A Venezuela chavista, disse uma vez o ex-presidente Lula, tinha "democracia até demais". Pois nos últimos dias o mundo pôde perceber, mais uma vez, como é peculiar essa "democracia". A repressão violenta contra as manifestações populares que tomaram as ruas de diversas cidades venezuelanas desde quarta-feira passada, com três mortos, dezenas de feridos e de pessoas presas, e ações explícitas de censura e hostilidade à imprensa mostra que, de democrática, a Venezuela hoje não tem praticamente nada.
Multidões tomaram as ruas no Dia da Juventude para pedir a saída do ditador Nicolás Maduro, sucessor do falecido caudilho Hugo Chávez. Houve violenta repressão policial e dois manifestantes foram mortos a tiros segundo testemunhas, os disparos foram efetuados por pessoas à paisana; o jornal El Universal fala em membros de milícias chavistas e agentes do Serviço de Inteligência Bolivariana (Sebin). Um policial de Caracas, membro de um grupo chavista, também foi morto.
No entanto, quem estava longe das manifestações teve pouquíssimos meios de saber o que vinha ocorrendo. Os canais de televisão venezuelanos não transmitiram cenas das manifestações; não se sabe se houve censura explícita ou se as emissoras, já conhecedoras dos métodos chavistas, resolveram se autocensurar. Coube ao canal colombiano NTN24, que os venezuelanos com tevê a cabo podem assistir, mostrar a mobilização popular. Os chavistas não pensaram duas vezes: cortaram o sinal da NTN24 em duas provedoras de tevê por assinatura. Além disso, dois jornalistas foram presos, um fotógrafo e um blogueiro. Chavistas roubaram uma câmera de vídeo da agência France Presse e uma câmera fotográfica da Associated Press. Os jornalistas tinham registrado imagens da repressão policial aos manifestantes.
Aliás, é interessante lembrar que, um dia antes do protesto dos estudantes, foi a vez de os jornalistas irem às ruas. Meses atrás, em mais uma tentativa de estrangular a imprensa que não se curva ao chavismo, o governo deixou de vender aos órgãos de comunicação os dólares de que necessitam para comprar papel. Uma nota da Sociedade Interamericana de Imprensa (SIP) afirma que, desde setembro do ano passado, dez jornais tinham deixado de circular e outros 29 tinham diminuído o número de páginas ou eliminado cadernos. A SIP apoiou a manifestação dos jornalistas. O presidente da Comissão de Liberdade de Imprensa e Informação da entidade, Claudio Paolillo, acusou Maduro de levar a cabo uma "estratégia oficial destinada a castigar meios independentes".

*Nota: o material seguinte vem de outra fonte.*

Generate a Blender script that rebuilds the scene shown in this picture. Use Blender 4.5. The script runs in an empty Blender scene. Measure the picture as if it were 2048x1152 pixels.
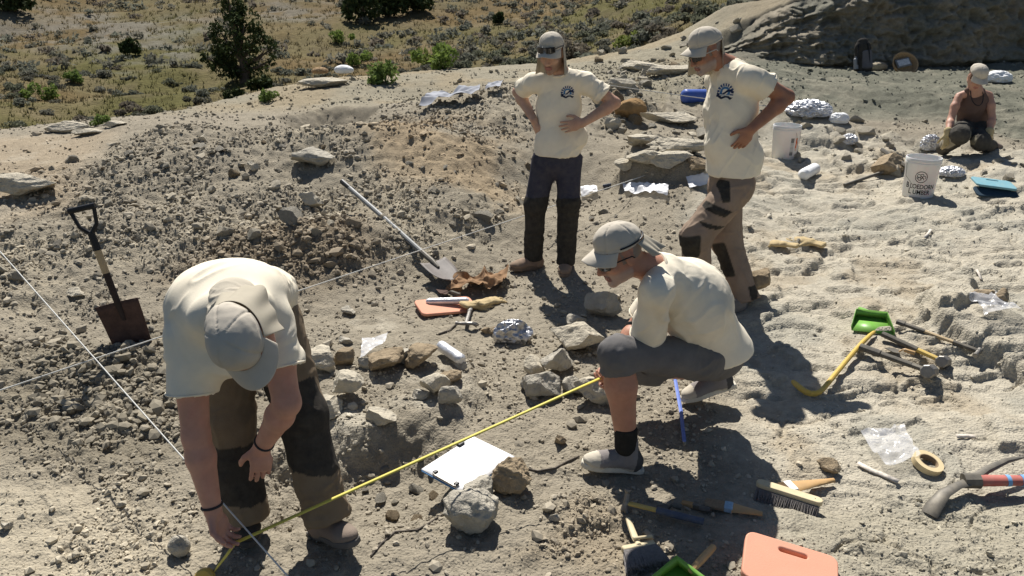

Maduro, como convém a líderes do seu naipe, apelou para teorias da conspiração, acusando um golpe de Estado com financiamento norte-americano (como já fez em diversas outras vezes, diga-se de passagem); seu ministro da Informação, Delcy Rodríguez, chamou os chavistas para uma "marcha antifascista". E, por fim, o ditador resolveu silenciar os adversários, pedindo a prisão de líderes oposicionistas. Como a Justiça do país é majoritariamente bolivariana, não tardou a aparecer uma juíza disposta a ouvir o clamor de Maduro. Ainda na quarta-feira, a magistrada Ralenys Tovar Guillén mandou prender Leopoldo López, fundador do partido Voluntad Popular, por crimes que incluem até homicídio e terrorismo. Também há mandados de prisão contra um ex-oficial da Marinha, Ivan Carratú, e um ex-embaixador da Venezuela na Colômbia, Fernando Gerbasi.
O "socialismo do século 21", percebe-se, não tem nada a dever ao "socialismo do século 20", que deixou um rastro de dezenas de milhões de mortos, perseguição política escancarada, censura, pobreza e caos econômico basta lembrar a inflação anual de 56% e a escassez de diversos produtos básicos. A ditadura de Chávez e Maduro está esgarçando o tecido social venezuelano e criando uma polarização que já começa a dar trágicos resultados.